Und mit dem Überwachungskapitalismus wird wiederum etwas Neues zum Handelsgut erklärt: "Der Überwachungskapitalismus definiert persönliche menschliche Erlebnisse, die außerhalb des Marktes, in der Privatsphäre unserer eigenen Erfahrungen stattfinden, nun als freies Rohmaterial, das in den Markt übernommen und in Produkte umgewandelt werden kann, die auf neuen Märkten gekauft und verkauft werden können."
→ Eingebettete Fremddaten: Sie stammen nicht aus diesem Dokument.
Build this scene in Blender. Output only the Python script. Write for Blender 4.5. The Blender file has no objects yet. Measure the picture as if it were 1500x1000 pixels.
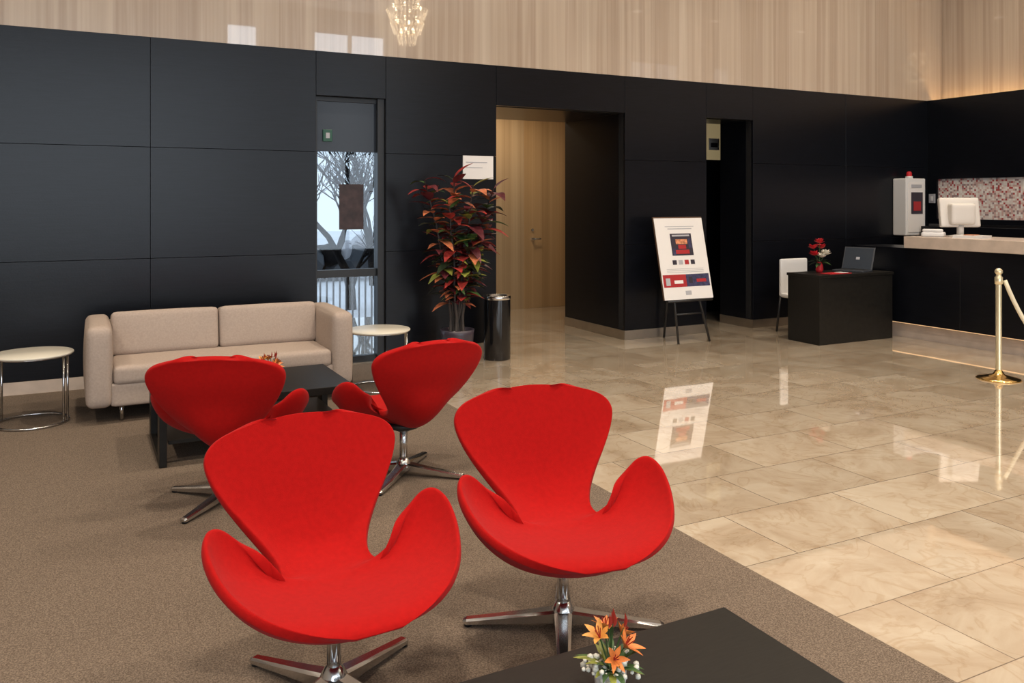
import bpy, bmesh, math, random
from mathutils import Vector, Matrix
random.seed(7)
scene = bpy.context.scene
COL = scene.collection
V = Vector
I4 = Matrix.Identity(4)

# ------------------------------------------------------------------ materials
def newmat(name):
    m = bpy.data.materials.new(name); m.use_nodes = True
    nt = m.node_tree
    return m, nt, nt.nodes['Principled BSDF']

def pmat(name, col, rough=0.5, metal=0.0, coat=0.0, spec=0.5, emit=None, estr=0.0, var=0.0, vscale=20.0, bump=0.0, bscale=200.0, sheen=0.0, vstretch=(1,1,1), alpha=1.0):
    m, nt, b = newmat(name)
    b.inputs['Base Color'].default_value = (*col, 1)
    b.inputs['Roughness'].default_value = rough
    b.inputs['Metallic'].default_value = metal
    b.inputs['Coat Weight'].default_value = coat
    b.inputs['Specular IOR Level'].default_value = spec
    b.inputs['Sheen Weight'].default_value = sheen
    b.inputs['Alpha'].default_value = alpha
    if emit:
        b.inputs['Emission Color'].default_value = (*emit, 1)
        b.inputs['Emission Strength'].default_value = estr
    tc = nt.nodes.new('ShaderNodeTexCoord')
    if var > 0:
        mp = nt.nodes.new('ShaderNodeMapping'); mp.inputs['Scale'].default_value = vstretch
        n = nt.nodes.new('ShaderNodeTexNoise'); n.inputs['Scale'].default_value = vscale; n.inputs['Detail'].default_value = 4
        r = nt.nodes.new('ShaderNodeValToRGB')
        r.color_ramp.elements[0].position = 0.3; r.color_ramp.elements[1].position = 0.7
        r.color_ramp.elements[0].color = (*[c*(1-var) for c in col], 1)
        r.color_ramp.elements[1].color = (*[min(1, c*(1+var)) for c in col], 1)
        nt.links.new(tc.outputs['Object'], mp.inputs['Vector'])
        nt.links.new(mp.outputs[0], n.inputs['Vector'])
        nt.links.new(n.outputs['Fac'], r.inputs['Fac'])
        nt.links.new(r.outputs['Color'], b.inputs['Base Color'])
    if bump > 0:
        n2 = nt.nodes.new('ShaderNodeTexNoise'); n2.inputs['Scale'].default_value = bscale; n2.inputs['Detail'].default_value = 2
        bp = nt.nodes.new('ShaderNodeBump'); bp.inputs['Strength'].default_value = bump; bp.inputs['Distance'].default_value = 0.003
        nt.links.new(tc.outputs['Object'], n2.inputs['Vector'])
        nt.links.new(n2.outputs['Fac'], bp.inputs['Height'])
        nt.links.new(bp.outputs['Normal'], b.inputs['Normal'])
    return m

def ramp(nt, stops):
    r = nt.nodes.new('ShaderNodeValToRGB'); cr = r.color_ramp
    while len(cr.elements) < len(stops): cr.elements.new(0.5)
    for e, (p, c) in zip(cr.elements, stops):
        e.position = p; e.color = (*c, 1)
    return r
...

Immer neue Datenquellen erschließen
Doch sind die Datenkraken nicht auch irgendwann satt? Das jedenfalls meint der Internetkritiker Evgeny Morozov, der im April in unserem Interview sagte: "Natürlich ist es von Vorteil, Daten zu generieren. Doch diese Daten sind nicht mehr so besonders neu oder einzigartig, dass jeden Tag die Systeme erneut damit gefüttert werden müssten. Das meiste, was wir tun, ist ziemlich vorhersehbar und stabil. Wenn wir zum Beispiel auf Daten für Werbung schauen: Google scannt oft nicht einmal mehr die Inhalte unserer Nachrichten, weil sie einfach schon genug von uns wissen. Sie können uns personifizierte Werbung anzeigen, ohne erneut Daten über uns zu sammeln."
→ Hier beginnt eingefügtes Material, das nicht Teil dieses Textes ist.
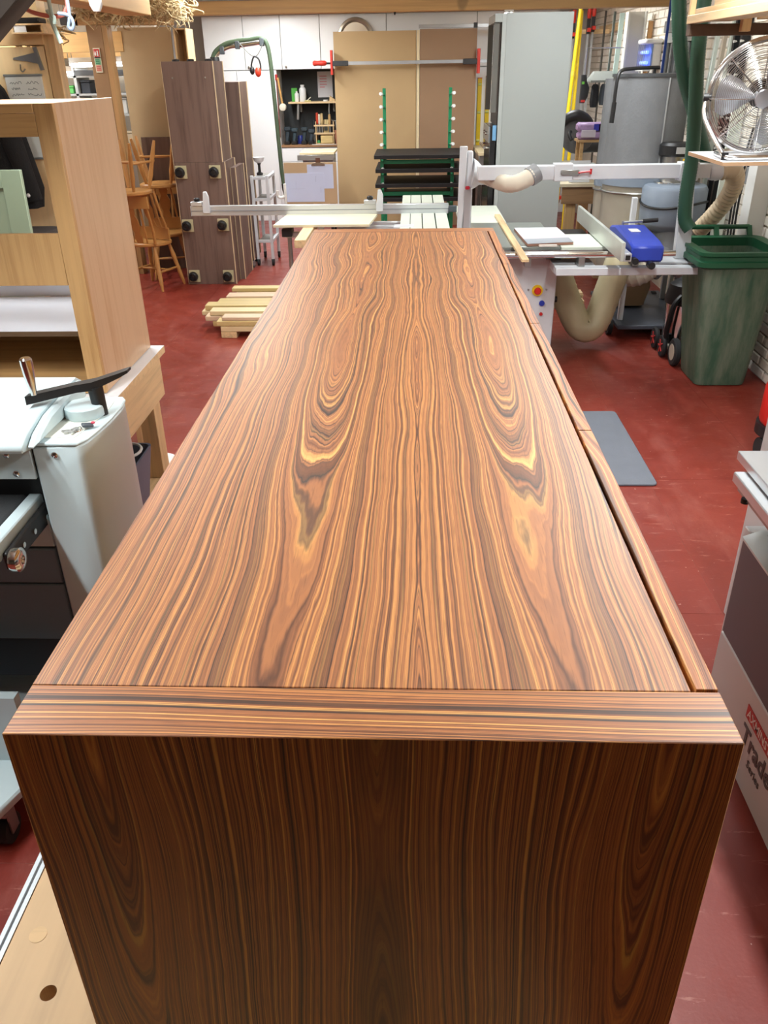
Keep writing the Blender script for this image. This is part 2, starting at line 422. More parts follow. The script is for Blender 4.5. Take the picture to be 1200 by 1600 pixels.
# ---------------------------------------------------------------- bench under it: board with dog holes, alloy edge
bt = thing('work_bench', 'birch plywood work bench with dog holes and alloy edge, under the sideboard', 'bench', (-.2, 1.3, 0))
ZB = .87; hx, hy = -.487, .626; hr = .011
PLY = WOOD('bench_ply', (194, 162, 118), 'Y', contrast=.1, freq=18)
b = B(); N = 24; s = .03
sq = []; ci = []
for k in range(N):
    a = 2*PI*k/N; c_, s_ = math.cos(a), math.sin(a); q = s/max(abs(c_), abs(s_))
    sq.append((hx+c_*q, hy+s_*q)); ci.append((hx+c_*hr, hy+s_*hr))
for z0, z1 in ((ZB, ZB), (ZB-.03, ZB-.03)):
    b.loft([[(x, y, z0) for x, y in sq], [(x, y, z0) for x, y in ci]], cap=False)
b.loft([[(x, y, ZB) for x, y in ci], [(x, y, ZB-.03) for x, y in ci]], cap=False)
for r in ((-.57, hx-s, .1, 2.5), (hx+s, .2, .1, 2.5), (hx-s, hx+s, .1, hy-s), (hx-s, hx+s, hy+s, 2.5)):
    b.box(r[0], r[1], r[2], r[3], ZB-.03, ZB)
part('board', b, PLY, bt, False)
part('hole_plug', B().cyl((-.535, .708, ZB-.01), (-.535, .708, ZB+.0006), .0125, n=24), WOOD('plug_wood', (206, 172, 122), 'X', contrast=.2), bt)
al_ = part('alloy_edge', B().prism([(-.588, ZB-.035), (-.5705, ZB-.035), (-.5705, ZB+.002), (-.5755, ZB+.002), (-.5765, ZB-.002), (-.5805, ZB-.002), (-.5815, ZB+.002), (-.588, ZB+.002)], 'Y', .1, 2.5), M('alloy', (176, 184, 188), .5, .3), bt)
part('lower_rail', B().box(-.5, .15, .3, 2.3, .2, .26), PINE_Y, bt)
for x in (-.5, .12):
    for y in (.3, 2.3): part('leg', B().box(x-.04, x+.04, y-.04, y+.04, 0, ZB-.03), PINE_Z, bt)

# ================================================================ FOREGROUND LEFT: thickness sander
MACH = M('machine_enamel', (194, 211, 214), .28, var=.02, scale=3)
MACH2 = M('machine_grey', (106, 126, 138), .4, var=.03, scale=3)
CHROME = M('chrome', (225, 225, 222), .12, 1., var=.01)
STEEL = M('steel', (165, 166, 164), .35, .9, var=.05)
BLK = M('black_plastic', (24, 24, 25), .45, var=.1)
RUB = M('black_rubber', (30, 30, 31), .75, var=.1)
ds = thing('drum_sander', 'pale grey drum sander with curved side column and black conveyor belt', 'machine', (-1.4, 2.1, 0))
# the curved column at its right end, plan outline
col = [(-1.005, 1.915), (-.885, 1.915), (-.868, 1.95), (-.857, 2.02), (-.851, 2.1), (-.85, 2.18), (-.856, 2.235), (-.87, 2.26), (-1.005, 2.26)]
part('column', B().prism(col, 'Z', .30, 1.092, .006), MACH, ds)
lid = [(x*1+(.003 if x > -1 else 0), y) for x, y in col]
part('column_cap', B().prism(lid, 'Z', 1.0925, 1.102, .003), MACH, ds)
inner = [(-1.0, 1.95), (-.90, 1.95), (-.885, 2.03), (-.878, 2.1), (-.876, 2.17), (-.88, 2.22), (-.89, 2.245), (-1.0, 2.245)]
part('cap_tray', B().prism(inner, 'Z', 1.102, 1.104), M('tray_cream', (214, 216, 205), .5), ds)
part('gauge_boss', B().lathe([(.052, 0), (.055, .004), (.055, .03), (.051, .034), (0, .034)], (-.925, 2.105, 1.104), n=10), MACH, ds)
for x, y, z in ((-.945, 1.913, 1.07), (-1.075, 1.913, 1.07), (-1.06, 1.913, 1.015)):
    part('bolt', B().lathe([(.009, 0), (.009, .003), (.005, .006), (0, .006)], (x, y, z), (0, -1, 0), 12), CHROME, ds)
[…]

Dem widerspricht Shoshana Zuboff: "Ich wäre nicht einverstanden mit der Annahme, dass es jemals genug ist. Wenn man einmal den ökonomischen Imperativ verstanden hat, der diese wirtschaftliche Logik antreibt, dann wird klar, dass diese sich zum Ganzen, zum Gesamten hin orientiert, zur Gesamtheit. Das einzige, was Vorhersagen dazu antreibt, besser zu werden, ist der Wille zu mehr und zu exakter vorhersagenden Informationen. Es gibt für den Ehrgeiz des Überwachungskapitalismus tatsächlich keine Grenzen – er will die Versorgungsketten kontrollieren, neue und immer mehr Quellen von Verhaltensdaten erschließen."
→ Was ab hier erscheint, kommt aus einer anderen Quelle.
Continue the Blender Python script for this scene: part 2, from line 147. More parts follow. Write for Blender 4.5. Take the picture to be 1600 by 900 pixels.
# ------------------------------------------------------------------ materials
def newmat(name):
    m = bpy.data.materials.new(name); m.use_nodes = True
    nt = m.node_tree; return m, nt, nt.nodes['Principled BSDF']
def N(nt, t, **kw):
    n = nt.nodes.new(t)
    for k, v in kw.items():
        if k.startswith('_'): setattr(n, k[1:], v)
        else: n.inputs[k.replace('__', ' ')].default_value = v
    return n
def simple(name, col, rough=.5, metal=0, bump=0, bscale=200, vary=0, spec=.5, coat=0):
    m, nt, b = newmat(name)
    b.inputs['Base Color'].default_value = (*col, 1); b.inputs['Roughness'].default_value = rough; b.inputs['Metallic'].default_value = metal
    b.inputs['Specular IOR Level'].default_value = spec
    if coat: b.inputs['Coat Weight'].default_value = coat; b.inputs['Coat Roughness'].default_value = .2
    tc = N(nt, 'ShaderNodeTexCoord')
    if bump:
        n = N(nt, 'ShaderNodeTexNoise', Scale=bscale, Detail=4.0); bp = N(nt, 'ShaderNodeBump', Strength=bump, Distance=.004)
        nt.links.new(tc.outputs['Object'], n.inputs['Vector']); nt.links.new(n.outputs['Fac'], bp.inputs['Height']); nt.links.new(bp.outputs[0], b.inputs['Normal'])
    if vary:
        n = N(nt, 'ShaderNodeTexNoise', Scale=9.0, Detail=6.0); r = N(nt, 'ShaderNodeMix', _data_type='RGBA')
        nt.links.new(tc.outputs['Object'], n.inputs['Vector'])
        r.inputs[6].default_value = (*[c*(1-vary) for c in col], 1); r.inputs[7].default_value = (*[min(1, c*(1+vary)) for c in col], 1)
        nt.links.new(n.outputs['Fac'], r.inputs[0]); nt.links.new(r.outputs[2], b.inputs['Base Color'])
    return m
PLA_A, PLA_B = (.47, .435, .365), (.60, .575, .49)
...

Der Überwachungskapitalismus habe sich bereits auf so gut wie alle Wirtschaftsbereiche ausgeweitet, sagt Zuboff und warnt zugleich: "Immer wenn man das Wort 'smart' auf einem Produkt oder einem Service-Angebot sieht, sollte man in Alarmbereitschaft gehen." Denn hierbei geht es nicht nur um enorme Gewinnmöglichkeiten, sondern letztlich um die Kontrolle und Steuerung des Verhaltens ganzer Stadtbevölkerungen - Stichwort: smart city.
"Das ist eine Stadt, die für privaten Profit funktioniert. Was wir vermeiden wollen, ist, dass der Überwachungskapitalismus Zugang zu diesen Kanälen erhält - zu diesen Versorgungskanälen, die ihm die Kontrolle zu immer größeren Teilen der Gesellschaft geben. Denn das ist eine sehr gefährliche Entwicklung. Dabei ist der Anreiz, den das hätte, offensichtlich, wenn man z.B. öffentliches Verhalten so lenken könnte, dass es keine Staus mehr gibt, oder so, dass der Energiekonsum sinkt. Auf der Oberfläche gibt es also eine Menge Argumente, die ganz attraktiv erscheinen, aber dahinter verbirgt sich ein zutiefst anti-demokratischer Impetus. Denn es nimmt alle Informationen und Entscheidungsgewalt weg vom demokratischen Prozess und übergibt sie einem Markt-Prozess. Und das ist für unsere Gesellschaften sehr gefährlich."